Still, with only limited information on the planet, the team couldn’t rule out other possibilities, such as a planet with a thick atmosphere of hydrogen and helium, which would similarly account for the low average density. But when the researchers were able to use the Hubble Telescope’s newly installed Wide Field Camera 3—specifically looking at light from the red dwarf star that traveled through the GJ1214b’s atmosphere before traveling towards us—they were able to rule out that possibility.

“If the big, puffy hydrogen envelope on the outside of the planet were there, we would see it, but we don’t,” says Berta. “So it looks like we’re dealing with the alternative—a planet with a whole bunch of water in it, and an atmosphere which is mostly water as well, which is consistent with what we see from the Hubble observations.” The research team describes the atmosphere hot and steamy.

Berta is less excited about finding the first of a new type of planet than the possibility of finding many more. “NASA’s Kepler telescope has found a number of planets that are the same size as this one, but they’re much more distant, so it’s hard to observe those planets in more detail,” he says. “This is interesting not because it’s something that we’ve never seen before and will never see again, but because it’s sort of a type specimen for all of these.”

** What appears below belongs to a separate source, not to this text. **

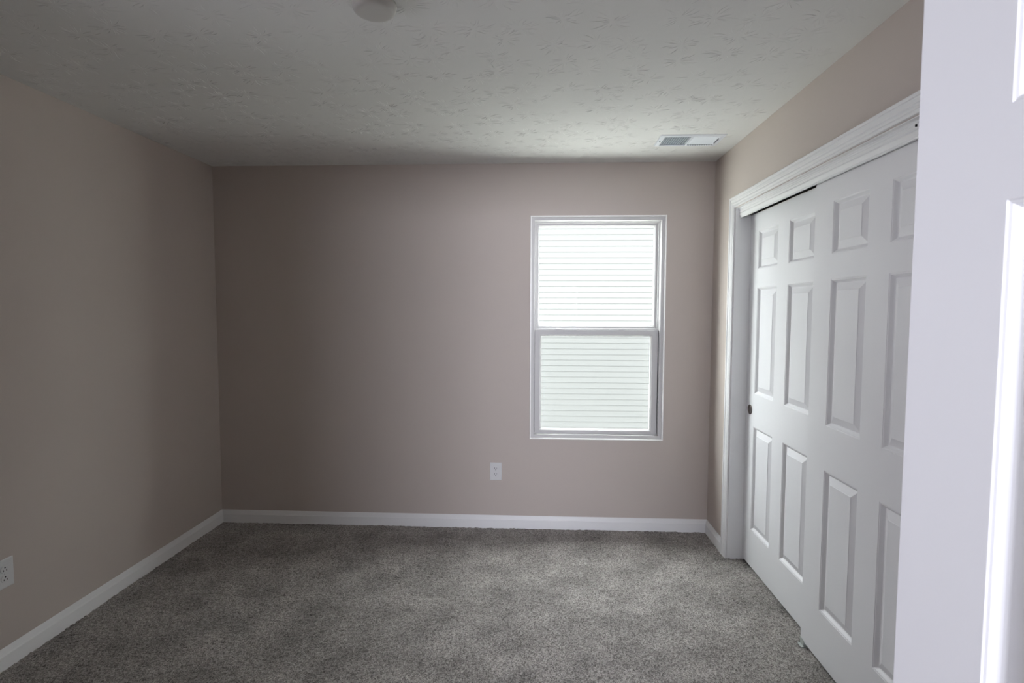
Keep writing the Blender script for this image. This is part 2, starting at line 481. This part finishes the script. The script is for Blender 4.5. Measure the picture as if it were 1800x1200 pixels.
# ------------------------------------------------------------------ moulded six panel doors
PANEL = [(0.0, 0.0), (0.0015, 0.0014), (0.0050, 0.0022), (0.0080, 0.0055), (0.0125, 0.0112), (0.0150, 0.0132), (0.0170, 0.0138), (0.0180, 0.0134),
         (0.0460, 0.0030), (0.0466, 0.0018), (0.0480, 0.0015)]
def make_door(name, w, h, t, cols, rows, loc, rz, lean=0.0, both=False):
    """slab with six pressed panels; local x across, y through (front y=0), z up"""
    def slab():
        xs = sorted([0, w] + [c for p in cols for c in p]); zs = sorted([0, h] + [c for p in rows for c in p])
        vs, fs = [], []
        nx = len(xs)
        for z in zs:
            for x in xs: vs.append((x, 0, z))
        def hole(i, j):
            cx, cz = (xs[i] + xs[i + 1]) / 2, (zs[j] + zs[j + 1]) / 2
            return any(a < cx < b for a, b in cols) and any(a < cz < b for a, b in rows)
        for j in range(len(zs) - 1):
            for i in range(nx - 1):
                if not hole(i, j):
                    fs.append((j * nx + i, j * nx + i + 1, (j + 1) * nx + i + 1, (j + 1) * nx + i))
        m = MB().add(vs, fs)
        if both:
            m.add([(x, t, z) for x, _, z in vs], [tuple(reversed(f)) for f in fs])
        # edge band and back
        loop0 = [(0, 0, 0), (w, 0, 0), (w, 0, h), (0, 0, h)]
        loop1 = [(0, t, 0), (w, t, 0), (w, t, h), (0, t, h)]
        m.add(loop0 + loop1, [(0, 4, 5, 1), (1, 5, 6, 2), (2, 6, 7, 3), (3, 7, 4, 0)] + ([] if both else [(4, 7, 6, 5)]))
        return m
    m = slab()
    o = m.build(name, M['door'], fix=False)
    o.location = loc; o.rotation_euler = (0, lean, rz)
    for side in ((0, 1) if both else (0,)):
        for (z0, z1) in sorted(rows, reverse=True):
            for (x0, x1) in cols:
                rings = []
                for a, d in PANEL:
                    y = d if side == 0 else t - d
                    rings.append([(x0 + a, y, z0 + a), (x1 - a, y, z0 + a), (x1 - a, y, z1 - a), (x0 + a, y, z1 - a)])
                mb = MB(); vs = [p for r in rings for p in r]; fs = []
                for k in range(len(rings) - 1):
                    for i in range(4):
                        j = (i + 1) % 4
                        q = (k * 4 + i, k * 4 + j, (k + 1) * 4 + j, (k + 1) * 4 + i)
                        fs.append(q if side == 0 else tuple(reversed(q)))
                q = tuple((len(rings) - 1) * 4 + i for i in range(4))
                fs.append(q if side == 0 else tuple(reversed(q)))
                mb.add(vs, fs).build('raised_panel', M['door'], o, fix=False)
    return o

ROWS = lambda z: [(0.210 + z, 0.808 + z), (0.994 + z, 1.595 + z), (1.697 + z, 1.908 + z)]
DW, DT = 0.895, 0.033
# near sliding door, front track
d_near = make_door('door_2', DW, 2.012, DT, [(0.145, 0.385), (0.513, 0.753)], ROWS(0.0), (XR + 0.048, 2.431, 0.018), -math.pi / 2)
tag(d_near, 'nearer white six-panel sliding closet door, in front of the other', 'closet door', kind='structure')
# far sliding door, back track
d_far = make_door('door_1', DW, 2.011, DT, [(0.112, 0.362), (0.487, 0.737)], ROWS(0.0), (XR + 0.088, CY1 - 0.004, 0.018), -math.pi / 2)
tag(d_far, 'farther white six-panel sliding closet door with round finger pull', 'closet door', kind='structure')
# finger pull on the far door (door-local: x across, y depth)
def proud_pull(parent, x, z):
    mb = MB()
    mb.lathe([(0.0290, 0.0), (0.0290, -0.0022), (0.0275, -0.0036), (0.0262, -0.0036), (0.0248, -0.0026), (0.0225, -0.0012), (0.012, -0.0006), (0.001, -0.0005)],
             origin=(x, 0, z), axis='y', seg=48, cap0=False, cap1=True)
    o = mb.build('finger_pull', M['bronze'], parent, smooth=50)
    tag(o, 'round dark bronze finger pull')
    return o
proud_pull(d_far, (CY1 - 0.004) - 3.187, 0.914 - 0.018)

# entry door, standing open on the right, close to the camera
ang = math.atan2(-0.1185, 0.0190)
d_entry = make_door('door_3', 0.762, 2.03, 0.035, [(0.118, 0.325), (0.437, 0.644)], ROWS(0.0), (0.4835, 0.736, 0.012), ang, both=True)
d_entry.rotation_euler = (0, 0, ang)
tag(d_entry, 'white six-panel bedroom door standing open at the right edge', 'door', kind='structure')
for s, y0 in ((1, 0.0), (-1, 0.035)):
    mb = MB()
    mb.lathe([(0.031, y0), (0.031, y0 - s * 0.006), (0.027, y0 - s * 0.010), (0.013, y0 - s * 0.012), (0.0115, y0 - s * 0.032), (0.020, y0 - s * 0.038), (0.0265, y0 - s * 0.048),
              (0.0265, y0 - s * 0.058), (0.021, y0 - s * 0.066), (0.001, y0 - s * 0.068)], origin=(0.062, 0, 0.902), axis='y', seg=32)
    mb.build('door_knob', M['nickel'], d_entry, smooth=40)

# doorway jambs behind the camera
root = empty('trim_5', (0, 0, 0))
tag(root, 'white jamb boards of the doorway', 'door jamb', kind='structure')
MB().box(DX0, DX0 + 0.018, YF - 0.12, YF, -0.004, DZ).build('side_jamb', M['trim'], root)
MB().box(DX1 - 0.018, DX1, YF - 0.12, YF, -0.004, DZ).build('side_jamb', M['trim'], root)
MB().box(DX0 + 0.018, DX1 - 0.018, YF - 0.12, YF, DZ - 0.018, DZ).build('head_jamb', M['trim'], root)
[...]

He believes investments in telescopes and other observational equipment will continue to pay great dividends as we continue to search the galaxy for planets. “The James Webb Space Telescope [due to be launched in 2018] is NASA’s successor to Hubble. It will be great, because instead of just having a very rough picture of planets like these, we’ll be able to probe them more closely,” he says.

Berta is confident that within decades, astronomers will detect a smaller, cooler version of GJ1214b, which could theoretically harbor extraterrestrial life. “That’s the cool thing about astronomy,” he says. “As we continue to build better telescopes, we can find more and more.”